The Chinese brand’s newest phone, the P10, had a price tag that left many noting its proximity to Apple Inc.’s latest iPhone, as Huawei Technologies Co. Ltd. tries to burnish its own image at the premium and highly profitable end of the smartphone spectrum.
The P10 will carry a starting price of 649 euros ($687), Huawei said at a Monday event on the sidelines of a major tradeshow taking place this week in Barcelona, Spain. Higher-end editions of the P10 — the P10 Plus — will sell for 699 and 799 euros, the company said.
Observers noted the 649 euro starting price isn’t far from Apple’s latest model, the iPhone 7, the cheapest models of which cost about 740 euros in Europe. By comparison, many of China’s other smartphone makers are crowded at the middle and lower ends of the market, where margins are thin, brand loyalty is weak, and many companies are losing money.
Huawei rose to become China’s biggest smartphone maker last year, overtaking Samsung and local highflier Xiaomi Inc. for the top spot. But it lost the crown to homegrown rival Oppo Electronics Corp. in the second half of the year as Huawei focused on building up its more-profitable higher-end business in a bid to challenge global leaders Apple and Samsung.
The company has also focused more attention on building its global business to diversify beyond China. In last year’s fourth quarter, Huawei finished a solid third in the global smartphone market with 10.6% share, behind about 18% for leaders Apple and Samsung, according to data tracking firm IDC. But unlike most Chinese brands, which derive the lion’s share of their sales from China, Huawei now sells about half of its smartphones outside its home market.
Reviews for the P10, which has emerged as Huawei’s own flagship premium model, were generally positive, though most reviewers had yet to actually use a phone and were simply repeating specifications announced by the company. Many said the new phones had only incremental improvements over the previous model, the P9. But they did note a wider range of available colors and also the movement of the fingerprint recognition key that unlocks the phone to the front of the handset from the back in the last model.
“The Huawei P10 and P10 Plus both look like they’re going to follow in the P9 and P9 Plus’ footsteps in becoming a highly respected and sought out smartphone,” wrote one reviewer on the website Expertreviews.co.uk. “My first impressions are positive and I’m looking forward to benchmarking it to see how it performs over the P9 and P9 Plus.”

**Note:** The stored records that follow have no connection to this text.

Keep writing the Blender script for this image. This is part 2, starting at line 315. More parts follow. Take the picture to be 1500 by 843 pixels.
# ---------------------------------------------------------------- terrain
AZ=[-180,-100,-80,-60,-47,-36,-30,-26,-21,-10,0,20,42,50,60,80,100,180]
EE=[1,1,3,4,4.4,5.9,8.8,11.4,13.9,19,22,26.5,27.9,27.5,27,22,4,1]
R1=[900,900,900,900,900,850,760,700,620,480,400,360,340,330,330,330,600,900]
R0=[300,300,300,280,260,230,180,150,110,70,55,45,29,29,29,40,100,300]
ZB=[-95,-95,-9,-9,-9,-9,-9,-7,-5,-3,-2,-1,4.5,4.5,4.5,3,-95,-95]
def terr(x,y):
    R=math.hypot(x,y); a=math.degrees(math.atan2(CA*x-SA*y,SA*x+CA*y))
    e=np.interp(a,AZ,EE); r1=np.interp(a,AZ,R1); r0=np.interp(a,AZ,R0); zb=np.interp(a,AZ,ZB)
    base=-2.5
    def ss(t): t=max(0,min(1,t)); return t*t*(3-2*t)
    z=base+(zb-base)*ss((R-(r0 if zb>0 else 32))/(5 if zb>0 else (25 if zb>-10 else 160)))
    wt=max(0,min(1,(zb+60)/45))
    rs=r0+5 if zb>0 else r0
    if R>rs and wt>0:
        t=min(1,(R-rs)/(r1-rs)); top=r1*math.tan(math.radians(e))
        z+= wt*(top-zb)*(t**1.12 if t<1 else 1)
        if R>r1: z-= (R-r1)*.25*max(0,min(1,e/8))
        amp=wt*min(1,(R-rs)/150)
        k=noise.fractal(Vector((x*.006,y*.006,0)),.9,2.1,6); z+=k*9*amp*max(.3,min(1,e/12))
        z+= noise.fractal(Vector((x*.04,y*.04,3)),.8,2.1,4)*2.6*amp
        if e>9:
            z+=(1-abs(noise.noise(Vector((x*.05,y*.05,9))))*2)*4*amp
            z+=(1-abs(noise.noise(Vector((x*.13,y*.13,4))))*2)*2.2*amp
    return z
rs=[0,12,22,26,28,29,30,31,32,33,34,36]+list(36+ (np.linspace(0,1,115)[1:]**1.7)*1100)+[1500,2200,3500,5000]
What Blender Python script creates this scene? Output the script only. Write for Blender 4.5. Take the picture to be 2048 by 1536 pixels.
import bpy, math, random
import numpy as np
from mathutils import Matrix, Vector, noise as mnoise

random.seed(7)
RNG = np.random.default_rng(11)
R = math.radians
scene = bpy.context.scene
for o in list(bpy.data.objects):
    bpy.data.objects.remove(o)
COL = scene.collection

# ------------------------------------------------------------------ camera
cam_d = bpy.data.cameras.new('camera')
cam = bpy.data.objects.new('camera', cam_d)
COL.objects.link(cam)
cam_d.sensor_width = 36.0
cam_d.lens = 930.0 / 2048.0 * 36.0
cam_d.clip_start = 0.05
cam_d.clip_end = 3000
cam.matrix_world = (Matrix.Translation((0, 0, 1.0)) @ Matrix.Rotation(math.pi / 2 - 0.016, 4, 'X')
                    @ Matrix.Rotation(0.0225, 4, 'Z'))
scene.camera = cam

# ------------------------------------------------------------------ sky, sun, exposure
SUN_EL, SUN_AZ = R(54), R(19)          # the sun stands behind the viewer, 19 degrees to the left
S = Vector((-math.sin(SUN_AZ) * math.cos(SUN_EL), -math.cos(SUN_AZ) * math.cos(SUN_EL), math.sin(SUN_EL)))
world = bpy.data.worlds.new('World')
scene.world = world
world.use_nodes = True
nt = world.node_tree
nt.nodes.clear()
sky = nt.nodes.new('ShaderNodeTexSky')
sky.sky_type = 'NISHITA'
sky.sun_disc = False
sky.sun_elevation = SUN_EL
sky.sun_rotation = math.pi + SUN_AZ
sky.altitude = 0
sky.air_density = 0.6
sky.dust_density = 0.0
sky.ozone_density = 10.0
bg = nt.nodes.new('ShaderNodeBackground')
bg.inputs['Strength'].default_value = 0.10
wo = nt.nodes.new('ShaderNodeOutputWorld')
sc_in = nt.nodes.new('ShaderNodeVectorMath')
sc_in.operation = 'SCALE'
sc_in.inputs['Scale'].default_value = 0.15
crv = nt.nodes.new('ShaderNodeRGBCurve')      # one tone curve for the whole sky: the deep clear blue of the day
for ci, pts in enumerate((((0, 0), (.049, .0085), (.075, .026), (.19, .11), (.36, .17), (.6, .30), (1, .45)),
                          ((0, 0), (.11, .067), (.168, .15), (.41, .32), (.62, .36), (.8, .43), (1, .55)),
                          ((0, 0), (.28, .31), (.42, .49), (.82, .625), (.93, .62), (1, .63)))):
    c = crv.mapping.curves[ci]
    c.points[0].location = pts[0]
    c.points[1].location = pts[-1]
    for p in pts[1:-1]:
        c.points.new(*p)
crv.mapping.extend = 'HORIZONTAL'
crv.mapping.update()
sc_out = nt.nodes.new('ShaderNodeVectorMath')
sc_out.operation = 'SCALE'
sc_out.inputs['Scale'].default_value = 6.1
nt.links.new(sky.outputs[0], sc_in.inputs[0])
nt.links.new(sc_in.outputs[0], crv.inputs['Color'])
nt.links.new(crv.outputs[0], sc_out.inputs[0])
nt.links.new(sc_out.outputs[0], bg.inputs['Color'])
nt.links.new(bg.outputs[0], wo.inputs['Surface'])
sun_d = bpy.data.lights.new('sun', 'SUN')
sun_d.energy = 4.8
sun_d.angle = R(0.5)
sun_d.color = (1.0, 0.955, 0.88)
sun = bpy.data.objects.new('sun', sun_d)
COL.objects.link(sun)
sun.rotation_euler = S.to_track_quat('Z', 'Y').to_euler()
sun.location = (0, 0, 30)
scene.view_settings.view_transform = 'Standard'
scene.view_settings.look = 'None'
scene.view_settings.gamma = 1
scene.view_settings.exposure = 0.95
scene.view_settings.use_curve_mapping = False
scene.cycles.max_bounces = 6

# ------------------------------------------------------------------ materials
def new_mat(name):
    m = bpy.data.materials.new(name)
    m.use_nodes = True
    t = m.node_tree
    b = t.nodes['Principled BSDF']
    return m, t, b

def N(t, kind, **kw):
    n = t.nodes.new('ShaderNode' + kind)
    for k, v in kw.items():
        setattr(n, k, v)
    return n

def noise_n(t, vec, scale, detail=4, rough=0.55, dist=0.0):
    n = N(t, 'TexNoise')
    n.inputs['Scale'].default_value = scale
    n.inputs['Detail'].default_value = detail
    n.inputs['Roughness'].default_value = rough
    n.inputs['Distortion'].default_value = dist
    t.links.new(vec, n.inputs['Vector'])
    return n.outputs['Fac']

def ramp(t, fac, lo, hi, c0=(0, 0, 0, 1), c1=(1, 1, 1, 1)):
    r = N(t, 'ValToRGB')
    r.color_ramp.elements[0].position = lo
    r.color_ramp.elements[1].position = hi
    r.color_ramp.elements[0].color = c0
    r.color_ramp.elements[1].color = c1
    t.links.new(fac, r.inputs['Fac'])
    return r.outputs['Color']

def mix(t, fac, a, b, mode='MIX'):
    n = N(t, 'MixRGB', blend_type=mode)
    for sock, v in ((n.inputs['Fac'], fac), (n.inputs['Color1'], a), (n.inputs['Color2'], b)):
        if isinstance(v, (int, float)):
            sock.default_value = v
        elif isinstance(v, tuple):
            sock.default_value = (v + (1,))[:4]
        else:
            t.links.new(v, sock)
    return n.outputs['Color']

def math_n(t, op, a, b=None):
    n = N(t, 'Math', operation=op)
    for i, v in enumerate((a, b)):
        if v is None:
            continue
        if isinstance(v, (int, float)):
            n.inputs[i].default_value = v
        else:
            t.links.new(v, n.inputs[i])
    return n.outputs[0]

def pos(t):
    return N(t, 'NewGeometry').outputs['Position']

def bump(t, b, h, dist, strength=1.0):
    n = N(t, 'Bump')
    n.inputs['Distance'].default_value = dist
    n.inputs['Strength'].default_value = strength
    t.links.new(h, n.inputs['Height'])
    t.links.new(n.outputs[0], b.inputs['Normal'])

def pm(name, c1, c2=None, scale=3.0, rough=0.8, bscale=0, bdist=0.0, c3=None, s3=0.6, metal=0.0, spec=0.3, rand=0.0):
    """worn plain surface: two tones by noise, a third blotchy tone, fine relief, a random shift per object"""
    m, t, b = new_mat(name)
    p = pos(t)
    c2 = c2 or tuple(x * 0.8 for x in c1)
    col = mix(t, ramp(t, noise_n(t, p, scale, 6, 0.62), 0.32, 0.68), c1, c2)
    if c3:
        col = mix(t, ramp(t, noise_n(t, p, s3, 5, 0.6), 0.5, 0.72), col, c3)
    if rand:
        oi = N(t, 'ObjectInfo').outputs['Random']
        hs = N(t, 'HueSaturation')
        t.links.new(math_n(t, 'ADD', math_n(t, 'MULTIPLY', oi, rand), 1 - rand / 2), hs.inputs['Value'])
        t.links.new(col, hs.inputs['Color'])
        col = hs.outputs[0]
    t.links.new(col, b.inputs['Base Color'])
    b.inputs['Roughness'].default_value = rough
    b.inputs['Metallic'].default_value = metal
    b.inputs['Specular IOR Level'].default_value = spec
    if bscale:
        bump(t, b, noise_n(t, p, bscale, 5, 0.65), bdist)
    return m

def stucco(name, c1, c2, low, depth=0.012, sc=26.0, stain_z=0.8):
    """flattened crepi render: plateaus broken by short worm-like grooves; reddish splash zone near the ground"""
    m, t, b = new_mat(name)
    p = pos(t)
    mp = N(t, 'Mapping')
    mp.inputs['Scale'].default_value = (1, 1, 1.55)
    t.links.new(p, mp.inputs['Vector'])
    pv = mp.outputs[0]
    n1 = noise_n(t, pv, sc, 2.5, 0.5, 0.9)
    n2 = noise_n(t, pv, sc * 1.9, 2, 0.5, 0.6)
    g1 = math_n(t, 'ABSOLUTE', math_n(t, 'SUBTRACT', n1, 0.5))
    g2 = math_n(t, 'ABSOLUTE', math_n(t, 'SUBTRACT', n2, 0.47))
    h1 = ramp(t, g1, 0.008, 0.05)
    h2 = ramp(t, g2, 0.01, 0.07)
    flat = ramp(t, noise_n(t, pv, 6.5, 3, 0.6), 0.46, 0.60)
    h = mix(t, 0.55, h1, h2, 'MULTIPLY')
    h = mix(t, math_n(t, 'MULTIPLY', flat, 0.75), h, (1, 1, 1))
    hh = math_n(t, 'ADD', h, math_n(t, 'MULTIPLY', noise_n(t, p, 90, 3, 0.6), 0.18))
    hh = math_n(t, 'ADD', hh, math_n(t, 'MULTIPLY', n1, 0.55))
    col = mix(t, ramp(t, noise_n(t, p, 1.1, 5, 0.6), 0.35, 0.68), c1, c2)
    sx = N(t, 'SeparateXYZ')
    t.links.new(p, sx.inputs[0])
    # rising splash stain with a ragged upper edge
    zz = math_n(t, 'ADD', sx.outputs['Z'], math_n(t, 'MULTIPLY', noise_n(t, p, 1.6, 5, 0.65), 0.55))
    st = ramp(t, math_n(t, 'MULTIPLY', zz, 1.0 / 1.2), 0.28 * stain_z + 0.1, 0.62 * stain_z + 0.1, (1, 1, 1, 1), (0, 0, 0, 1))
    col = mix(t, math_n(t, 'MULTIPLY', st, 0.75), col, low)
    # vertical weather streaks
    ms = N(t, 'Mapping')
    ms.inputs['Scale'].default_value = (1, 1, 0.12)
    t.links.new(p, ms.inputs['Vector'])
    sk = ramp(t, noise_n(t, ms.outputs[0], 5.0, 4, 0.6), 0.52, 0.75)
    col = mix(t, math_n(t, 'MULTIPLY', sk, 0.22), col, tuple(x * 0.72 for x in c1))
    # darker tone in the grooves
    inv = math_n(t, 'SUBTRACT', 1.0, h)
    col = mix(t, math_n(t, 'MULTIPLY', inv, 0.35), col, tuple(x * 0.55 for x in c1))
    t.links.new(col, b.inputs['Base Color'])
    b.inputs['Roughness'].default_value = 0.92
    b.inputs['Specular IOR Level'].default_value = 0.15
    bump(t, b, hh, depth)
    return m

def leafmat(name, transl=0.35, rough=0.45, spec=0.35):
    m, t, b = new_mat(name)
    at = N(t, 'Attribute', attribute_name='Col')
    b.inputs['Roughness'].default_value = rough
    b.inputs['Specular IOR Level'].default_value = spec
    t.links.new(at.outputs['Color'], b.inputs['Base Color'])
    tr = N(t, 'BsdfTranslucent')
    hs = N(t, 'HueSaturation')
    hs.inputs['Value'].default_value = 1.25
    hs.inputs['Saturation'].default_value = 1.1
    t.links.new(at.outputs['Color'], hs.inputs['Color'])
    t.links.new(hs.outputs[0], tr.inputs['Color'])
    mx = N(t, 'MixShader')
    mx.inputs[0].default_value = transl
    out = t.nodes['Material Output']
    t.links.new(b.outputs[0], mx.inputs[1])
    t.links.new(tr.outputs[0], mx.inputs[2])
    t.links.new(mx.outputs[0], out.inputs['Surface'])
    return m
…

One Chinese blogger said Huawei had scheduled a P10 product launch for China on March 24, but a company spokesman could not confirm the date.
The P10 is Huawei’s most expensive mainstream model to date, but not the priciest of all time. Last year the company unveiled a limited Porsche Design edition from its Mate series of smartphones, costing 8,999 yuan in China and 1,395 euros in Europe.